Wisconsin has been on the winning side of Presidential politics in three-quarters (75 percent) of elections — 30 of 40 races. After being on the winning side of 9 of 10 elections from 1948 to 1984, Wisconsin has cast its vote for the losing candidate in 3 of the last 5 elections.

Overall, Wisconsinites have voted far more times for Republican candidates (24) than Democrats (15), with home-state political legend Robert M. LaFollette carrying the state on the Progressive ticket back in 1924 with 54 percent of the vote.

The state – like much of the Upper Midwest – overwhelmingly voted for Republicans with the introduction of the GOP back in 1856 when John C. Frémont was its nominee. From 1856 through 1984, Republicans won the Badger State in 24 of 33 elections (73 percent), with Democrats winning just 8 times (24 percent).

Republicans have also enjoyed larger average margin of victories (13.9 points) than have Democrats (9.9 points). The Democratic streak of 5 victories in a row from 1988 through 2004 has included 4 wins of less than 5 points each.

Wisconsin’s presidential elections overall have been more competitive than have the neighboring states of Minnesota and Iowa.
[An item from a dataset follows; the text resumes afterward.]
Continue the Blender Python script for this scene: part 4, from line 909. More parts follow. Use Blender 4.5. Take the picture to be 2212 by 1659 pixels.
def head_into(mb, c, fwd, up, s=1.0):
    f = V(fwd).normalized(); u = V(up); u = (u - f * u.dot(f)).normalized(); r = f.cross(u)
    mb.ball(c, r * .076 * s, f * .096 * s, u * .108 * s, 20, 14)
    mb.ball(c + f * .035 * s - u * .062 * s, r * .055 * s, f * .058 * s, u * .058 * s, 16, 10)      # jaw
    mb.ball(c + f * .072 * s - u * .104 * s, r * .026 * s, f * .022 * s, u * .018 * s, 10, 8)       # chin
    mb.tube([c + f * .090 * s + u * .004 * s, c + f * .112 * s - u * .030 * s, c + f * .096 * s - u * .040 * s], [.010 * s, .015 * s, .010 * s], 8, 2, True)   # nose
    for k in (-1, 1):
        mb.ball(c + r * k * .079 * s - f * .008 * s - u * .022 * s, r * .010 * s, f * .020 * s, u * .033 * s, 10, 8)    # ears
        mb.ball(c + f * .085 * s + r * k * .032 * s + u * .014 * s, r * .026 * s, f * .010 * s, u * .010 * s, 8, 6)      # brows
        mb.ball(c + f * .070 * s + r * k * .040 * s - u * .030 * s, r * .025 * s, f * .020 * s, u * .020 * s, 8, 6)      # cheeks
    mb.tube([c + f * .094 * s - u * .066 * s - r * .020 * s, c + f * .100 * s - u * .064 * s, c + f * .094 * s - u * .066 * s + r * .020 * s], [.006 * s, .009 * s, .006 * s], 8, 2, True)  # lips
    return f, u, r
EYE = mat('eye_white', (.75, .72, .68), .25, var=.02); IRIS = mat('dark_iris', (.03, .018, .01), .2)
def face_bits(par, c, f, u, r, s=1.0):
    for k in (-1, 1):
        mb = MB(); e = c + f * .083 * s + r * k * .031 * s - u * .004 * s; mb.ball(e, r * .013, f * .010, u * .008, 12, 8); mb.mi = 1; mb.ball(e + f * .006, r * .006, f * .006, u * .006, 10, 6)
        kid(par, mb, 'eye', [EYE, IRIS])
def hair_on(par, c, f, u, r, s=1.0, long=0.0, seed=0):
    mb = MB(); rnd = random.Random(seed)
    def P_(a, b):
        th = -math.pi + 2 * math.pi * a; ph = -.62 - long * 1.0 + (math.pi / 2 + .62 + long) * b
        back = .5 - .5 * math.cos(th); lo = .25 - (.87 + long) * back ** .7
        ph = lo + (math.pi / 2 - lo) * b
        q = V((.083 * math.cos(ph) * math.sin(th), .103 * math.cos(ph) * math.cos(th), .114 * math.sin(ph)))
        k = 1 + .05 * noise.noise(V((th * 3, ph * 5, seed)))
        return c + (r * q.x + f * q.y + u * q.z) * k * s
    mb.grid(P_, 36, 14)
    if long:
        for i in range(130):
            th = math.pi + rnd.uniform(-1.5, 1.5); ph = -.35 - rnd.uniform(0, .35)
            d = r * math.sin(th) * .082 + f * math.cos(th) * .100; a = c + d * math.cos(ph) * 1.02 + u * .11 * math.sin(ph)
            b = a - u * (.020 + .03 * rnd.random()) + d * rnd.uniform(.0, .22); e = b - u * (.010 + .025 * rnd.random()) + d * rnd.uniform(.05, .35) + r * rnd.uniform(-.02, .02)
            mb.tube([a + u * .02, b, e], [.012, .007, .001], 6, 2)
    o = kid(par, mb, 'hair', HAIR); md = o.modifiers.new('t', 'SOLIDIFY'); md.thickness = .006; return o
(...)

In Wisconsin, the average margin of victory across 40 elections has been 12.4 points, compared to 14.2 points in Iowa and 16.4 points in Minnesota.

Approximately 20.77 million votes (48.0 percent) have been cast in Wisconsin for Republican presidential nominees, compared to 19.88 million (45.9 percent) for Democrats and 2.65 million for third parties (6.1 percent).